Adventures with Joshua Davis, Processing, and the Mathematics of Nature
In 2014 I took Joshua Davis’s online class on programming graphics and generative art. I’ve long been a fan of Joshua’s work, and had played around with the Processing language enough to know how fun and powerful it is. So when I found out about the class I jumped at the chance to download a tiny bit of his genius into my brain.
The final class project required us to create a 2D vector image, building on the algorithmic, color, and design techniques we had learned in class. So without further ado, I present to you - Boots and Pickles:
(Well, that’s one of them, anyways.)
My starting point was one of nature’s most amazing mathematical tricks - the Fibonacci spiral.
I had long wanted to tinker with this design and Joshua’s class struck me as the perfect setting. Helpfully, there are several excellent sources online for the basic algorithm to generate the spiral (see below).
Joshua devoted a section of the class to color - particularly tools and techniques for developing a palette. He’s a big fan of finding a color combination that works already, and “ripping it off.” So using some of his recommended tools, I did just that. I took a background from the old TV show “Soul Train” and sampled the dominant colors for my project:
The class focused on a certain workflow: (a) create a small (preferably hand-built) visual component, (b) color it nicely, (c) render it somewhere on the screen using Processing (and Davis’s own rendering framework), (d) repeat.

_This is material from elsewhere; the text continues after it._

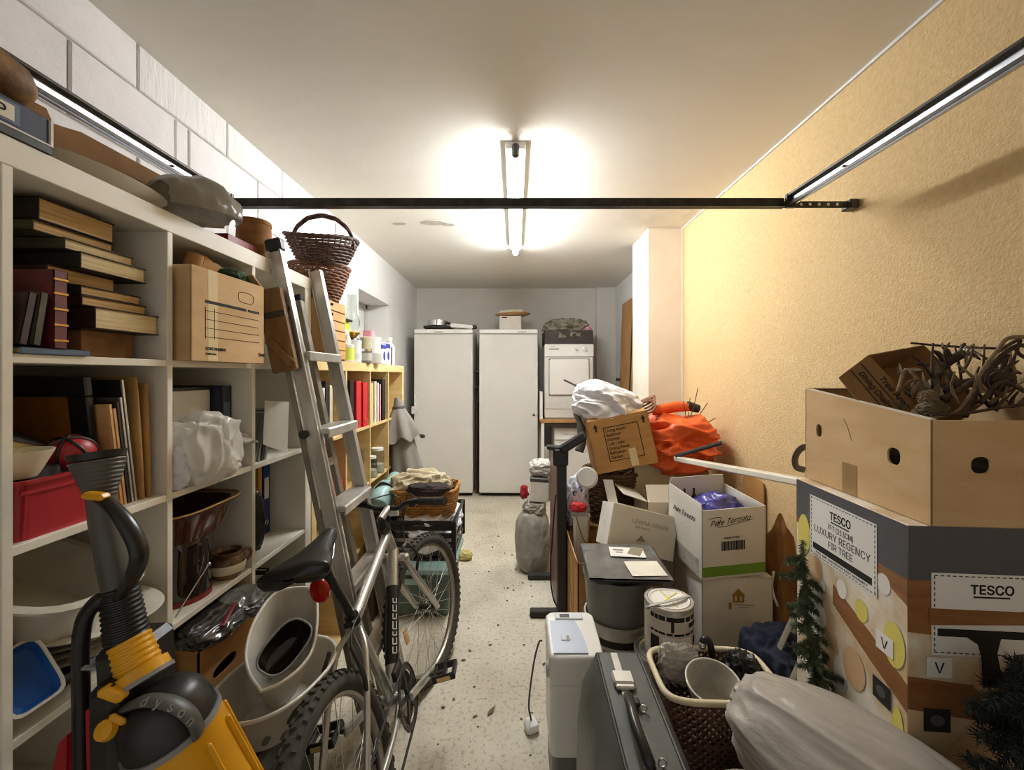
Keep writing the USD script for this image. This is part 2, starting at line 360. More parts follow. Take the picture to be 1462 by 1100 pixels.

So I had my colors, I had my pattern, I just needed something to draw. For that, I used boots and pickles. There’s this joke about how if you say “boots and pants and boots and pants and …” over and over it starts to sound like techno music. I liked the idea of translating the joke into an image, but changed it slightly to “boots and pickles,” because why not?
Using some stock boots and pickles images, I hand-traced a few drawings on an iPad, cleaned them up in Inkscape, and added random colors from my Soul Train palette. After a few tests, something started to emerge:
The spiral algorithm came next. The initial calculations are based on this excellent tutorial by Jim Bumgardner. The code I built off that base turned out to be highly sensitive to initial settings (in other words, it was finicky). Rather than it being a tedious challenge, though, its quirky nature opened up the possibility of endless designs. I built in a little randomness to the settings, and once I had the ranges dialed in and a way to speed up the feedback loop, things started getting fun:
Every time I ran the algorithm, something a little different popped out. I’m sure if I sat there and generated patterns long enough, the “perfect” picture would emerge. But I think I ended up with two or three rather nice ones all the same. After picking one particularly good example and adjusting scale, stroke, background texture, aliasing, opacity, and so on, here’s where I ended up:
In sum, I highly recommend Joshua Davis’s class to anyone interested in intersecting art and code. I had a lot of fun with it, and got to work both my coding and visual-design muscles in many new ways.